Sobre o Brasil: no coração de Haia está a casa de João Maurício de Nassau (1604-1679), de cognome “O Brasileiro” por ter sido governador de Pernambuco, a “Nova Holanda”. Ao serviço da Companhia das Índias Ocidentais (a WIC), edificou o Recife à maneira holandesa. Foi ele que, depois de ter tentado tomar a Bahia, enfrentou uma poderosa armada luso-hispânica em 1639. Em 1640 Vieira pregou na Bahia o Sermão pelo Bom Sucesso das Armas de Portugal contra as de Holanda, onde ameaçava deixar Deus se ele deixasse os portugueses. Como é sabido, Deus não deixou os portugueses. Em 1641 foi celebrado um primeiro tratado de paz em Haia entre a Holanda e Portugal, que conduziria a outro, ainda em Haia, vinte anos depois, pelo que João Maurício não tardou a regressar a casa. Hoje o turista pode ir, na capital holandesa, à Mauritshuis, que alberga um belo museu. É lá que pode ver a obra maior de Vermeer, Rapariga com o Brinco de Pérola, de 1665. A rapariga, cujo brinco resultou de duas breves mas geniais pinceladas, vale por si só uma visita à Holanda.



2 comentários:

Anónimo disse...

Os holandeses dos nossos dias, muito ricos, educados e cultos, devem uma grande parte do seu desenvolvimento socioeconómico à rapinagem das populações e territórios portugueses ultramarinos, levada a cabo pelos seus antepassados hereges e piratas.
Nós demos novos mundos ao mundo, eles roubaram o mais que puderam!

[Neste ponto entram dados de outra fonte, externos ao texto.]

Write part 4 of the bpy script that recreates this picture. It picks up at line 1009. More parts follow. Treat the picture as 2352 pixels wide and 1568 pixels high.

Carlos Ricardo Soares disse...

Se os portugueses não estão interessados em reconhecer e aprofundar o fenómeno dos descobrimentos, ímpar empresa de pouca gente e de menos dinheiro, revolução tecnológica de viajar à volta do mundo pela força do vento, com caravelas e naus, que funcionaram, mas cujos princípios e técnicas de construção, em grande parte, ignoramos, tudo como se nada fosse, como é típico dos portugueses poetas e sonhadores, que o não eram apenas os Cães e os Gamas e os Dias e os Magalhães...Alguém, por amor à verdade (filósofo com certeza), de qualquer nacionalidade, projectará e projectar-se-á, esse momento único da história da humanidade, que sempre fará sonhar quem o estudar.